Scan the data below. Pull out each line where "runs" occurs.
____________________
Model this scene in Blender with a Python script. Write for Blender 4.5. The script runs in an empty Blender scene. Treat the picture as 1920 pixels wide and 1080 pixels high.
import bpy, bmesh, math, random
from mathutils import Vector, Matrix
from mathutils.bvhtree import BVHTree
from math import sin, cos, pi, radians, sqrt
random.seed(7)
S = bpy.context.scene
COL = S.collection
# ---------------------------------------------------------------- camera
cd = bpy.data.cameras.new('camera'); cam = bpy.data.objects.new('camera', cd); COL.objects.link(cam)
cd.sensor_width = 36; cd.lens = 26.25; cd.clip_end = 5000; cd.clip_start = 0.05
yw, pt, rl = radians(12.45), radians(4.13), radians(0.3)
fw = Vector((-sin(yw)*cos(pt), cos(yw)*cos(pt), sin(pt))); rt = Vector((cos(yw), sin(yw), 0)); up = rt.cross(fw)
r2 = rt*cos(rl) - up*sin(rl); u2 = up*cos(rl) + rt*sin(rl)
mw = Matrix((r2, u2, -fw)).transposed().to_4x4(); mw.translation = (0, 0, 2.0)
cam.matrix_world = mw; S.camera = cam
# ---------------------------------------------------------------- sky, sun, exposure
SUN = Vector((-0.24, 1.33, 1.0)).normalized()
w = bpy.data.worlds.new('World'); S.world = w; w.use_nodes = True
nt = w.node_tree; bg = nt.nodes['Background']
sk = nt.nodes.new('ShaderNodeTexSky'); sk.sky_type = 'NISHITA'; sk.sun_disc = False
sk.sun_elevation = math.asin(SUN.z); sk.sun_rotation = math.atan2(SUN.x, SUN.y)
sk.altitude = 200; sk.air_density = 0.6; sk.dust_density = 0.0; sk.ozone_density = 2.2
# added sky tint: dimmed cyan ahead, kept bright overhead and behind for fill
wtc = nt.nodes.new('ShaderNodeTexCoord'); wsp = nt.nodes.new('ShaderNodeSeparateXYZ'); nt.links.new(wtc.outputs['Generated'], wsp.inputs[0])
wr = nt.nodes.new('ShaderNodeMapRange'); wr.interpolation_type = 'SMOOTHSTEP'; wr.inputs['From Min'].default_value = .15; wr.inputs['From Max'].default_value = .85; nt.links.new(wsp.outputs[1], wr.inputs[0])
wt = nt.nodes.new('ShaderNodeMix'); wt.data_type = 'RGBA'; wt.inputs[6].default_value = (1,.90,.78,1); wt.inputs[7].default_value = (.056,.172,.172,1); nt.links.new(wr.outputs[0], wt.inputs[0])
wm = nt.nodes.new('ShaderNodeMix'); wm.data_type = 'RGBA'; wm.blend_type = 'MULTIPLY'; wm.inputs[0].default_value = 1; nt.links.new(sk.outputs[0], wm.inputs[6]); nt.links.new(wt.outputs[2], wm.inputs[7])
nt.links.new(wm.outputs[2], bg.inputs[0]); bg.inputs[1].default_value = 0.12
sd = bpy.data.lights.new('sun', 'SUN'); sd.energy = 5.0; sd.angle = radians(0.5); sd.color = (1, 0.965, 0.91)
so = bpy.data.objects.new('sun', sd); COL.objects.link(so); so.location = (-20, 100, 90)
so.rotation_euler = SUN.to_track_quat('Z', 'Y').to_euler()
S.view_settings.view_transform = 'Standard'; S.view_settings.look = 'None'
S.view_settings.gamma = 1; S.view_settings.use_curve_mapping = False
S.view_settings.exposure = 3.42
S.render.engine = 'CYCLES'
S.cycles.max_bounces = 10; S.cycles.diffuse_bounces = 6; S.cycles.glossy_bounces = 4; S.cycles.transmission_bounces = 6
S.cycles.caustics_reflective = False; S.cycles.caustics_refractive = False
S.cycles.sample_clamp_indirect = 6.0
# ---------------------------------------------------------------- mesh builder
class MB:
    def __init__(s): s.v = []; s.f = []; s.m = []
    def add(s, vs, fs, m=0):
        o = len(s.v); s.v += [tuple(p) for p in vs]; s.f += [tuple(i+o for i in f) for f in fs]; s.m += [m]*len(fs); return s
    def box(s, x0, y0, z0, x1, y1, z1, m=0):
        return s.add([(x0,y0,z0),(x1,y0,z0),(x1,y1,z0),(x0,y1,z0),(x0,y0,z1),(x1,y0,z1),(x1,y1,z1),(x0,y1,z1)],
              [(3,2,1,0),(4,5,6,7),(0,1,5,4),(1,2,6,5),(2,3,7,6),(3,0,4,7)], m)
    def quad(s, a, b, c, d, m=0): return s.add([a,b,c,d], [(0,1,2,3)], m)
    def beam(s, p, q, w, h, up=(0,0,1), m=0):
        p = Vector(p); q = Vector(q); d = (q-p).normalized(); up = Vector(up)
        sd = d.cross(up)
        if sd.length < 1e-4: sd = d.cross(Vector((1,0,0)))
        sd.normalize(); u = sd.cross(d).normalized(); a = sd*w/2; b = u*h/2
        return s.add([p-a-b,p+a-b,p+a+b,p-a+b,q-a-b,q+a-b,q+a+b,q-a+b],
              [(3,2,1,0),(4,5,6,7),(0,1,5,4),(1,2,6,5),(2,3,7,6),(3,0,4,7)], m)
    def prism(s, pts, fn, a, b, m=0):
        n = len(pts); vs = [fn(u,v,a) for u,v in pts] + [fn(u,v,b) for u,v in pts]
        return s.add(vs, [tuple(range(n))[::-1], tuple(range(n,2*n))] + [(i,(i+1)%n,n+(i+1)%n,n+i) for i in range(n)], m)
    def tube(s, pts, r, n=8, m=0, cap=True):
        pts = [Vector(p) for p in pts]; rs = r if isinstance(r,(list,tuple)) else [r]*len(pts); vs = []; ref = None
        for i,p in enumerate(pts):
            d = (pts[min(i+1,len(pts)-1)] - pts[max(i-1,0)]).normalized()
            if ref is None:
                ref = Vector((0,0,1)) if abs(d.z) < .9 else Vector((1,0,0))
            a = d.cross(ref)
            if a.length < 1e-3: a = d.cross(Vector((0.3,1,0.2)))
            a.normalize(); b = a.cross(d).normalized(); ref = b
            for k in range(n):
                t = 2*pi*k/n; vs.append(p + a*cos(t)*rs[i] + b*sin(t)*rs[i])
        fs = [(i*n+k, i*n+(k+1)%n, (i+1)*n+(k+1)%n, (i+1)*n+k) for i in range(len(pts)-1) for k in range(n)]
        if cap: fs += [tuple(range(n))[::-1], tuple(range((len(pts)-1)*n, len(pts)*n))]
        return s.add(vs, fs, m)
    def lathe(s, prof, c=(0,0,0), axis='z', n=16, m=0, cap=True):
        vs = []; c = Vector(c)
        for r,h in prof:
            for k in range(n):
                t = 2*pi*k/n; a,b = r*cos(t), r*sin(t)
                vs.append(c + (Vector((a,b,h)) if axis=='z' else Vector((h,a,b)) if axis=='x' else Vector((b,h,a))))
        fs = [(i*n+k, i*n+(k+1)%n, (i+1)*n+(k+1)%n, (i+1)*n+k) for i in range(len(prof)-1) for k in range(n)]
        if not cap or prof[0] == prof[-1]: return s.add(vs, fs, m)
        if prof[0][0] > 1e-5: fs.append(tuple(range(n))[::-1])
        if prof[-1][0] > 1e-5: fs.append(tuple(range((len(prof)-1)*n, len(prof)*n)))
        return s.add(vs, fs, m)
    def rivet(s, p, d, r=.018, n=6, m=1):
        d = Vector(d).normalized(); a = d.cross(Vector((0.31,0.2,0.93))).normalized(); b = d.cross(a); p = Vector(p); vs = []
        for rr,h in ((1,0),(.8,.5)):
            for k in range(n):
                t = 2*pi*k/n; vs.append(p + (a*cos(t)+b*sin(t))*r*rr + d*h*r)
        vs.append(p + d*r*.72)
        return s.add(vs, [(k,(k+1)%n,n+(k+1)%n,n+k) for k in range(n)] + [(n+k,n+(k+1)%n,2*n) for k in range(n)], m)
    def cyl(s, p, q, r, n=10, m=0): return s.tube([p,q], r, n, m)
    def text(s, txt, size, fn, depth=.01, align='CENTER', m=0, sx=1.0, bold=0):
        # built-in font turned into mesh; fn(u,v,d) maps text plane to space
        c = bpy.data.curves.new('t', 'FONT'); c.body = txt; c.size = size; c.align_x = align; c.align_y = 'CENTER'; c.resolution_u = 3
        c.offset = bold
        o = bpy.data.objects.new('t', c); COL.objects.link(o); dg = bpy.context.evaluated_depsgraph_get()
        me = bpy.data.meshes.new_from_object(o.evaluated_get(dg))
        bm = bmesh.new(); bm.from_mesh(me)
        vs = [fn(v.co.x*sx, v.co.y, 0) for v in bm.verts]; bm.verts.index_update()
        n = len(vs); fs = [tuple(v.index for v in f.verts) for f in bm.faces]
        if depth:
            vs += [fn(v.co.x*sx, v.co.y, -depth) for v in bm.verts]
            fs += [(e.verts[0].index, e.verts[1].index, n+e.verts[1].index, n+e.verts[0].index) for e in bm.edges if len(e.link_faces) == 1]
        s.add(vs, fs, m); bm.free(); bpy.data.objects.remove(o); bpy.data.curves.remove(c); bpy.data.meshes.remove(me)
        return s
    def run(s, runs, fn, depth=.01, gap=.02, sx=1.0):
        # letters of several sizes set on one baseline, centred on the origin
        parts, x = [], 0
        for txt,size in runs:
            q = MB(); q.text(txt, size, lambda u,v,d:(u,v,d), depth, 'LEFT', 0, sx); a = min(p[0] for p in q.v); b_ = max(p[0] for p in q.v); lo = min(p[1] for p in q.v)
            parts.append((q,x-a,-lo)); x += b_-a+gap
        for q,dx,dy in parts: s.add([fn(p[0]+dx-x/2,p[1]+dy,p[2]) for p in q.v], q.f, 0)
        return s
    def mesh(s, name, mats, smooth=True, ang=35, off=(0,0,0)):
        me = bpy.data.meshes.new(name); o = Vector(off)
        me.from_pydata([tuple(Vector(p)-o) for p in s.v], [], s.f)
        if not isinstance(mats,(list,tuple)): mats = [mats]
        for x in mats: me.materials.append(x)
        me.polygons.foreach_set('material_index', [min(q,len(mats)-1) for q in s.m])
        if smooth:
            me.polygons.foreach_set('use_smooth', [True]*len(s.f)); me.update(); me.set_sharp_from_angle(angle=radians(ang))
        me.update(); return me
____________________
→ **FINISHED ANSWER**
Model this scene in Blender with a Python script. Write for Blender 4.5. The script runs in an empty Blender scene. Treat the picture as 1920 pixels wide and 1080 pixels high.
    def run(s, runs, fn, depth=.01, gap=.02, sx=1.0):
        for txt,size in runs:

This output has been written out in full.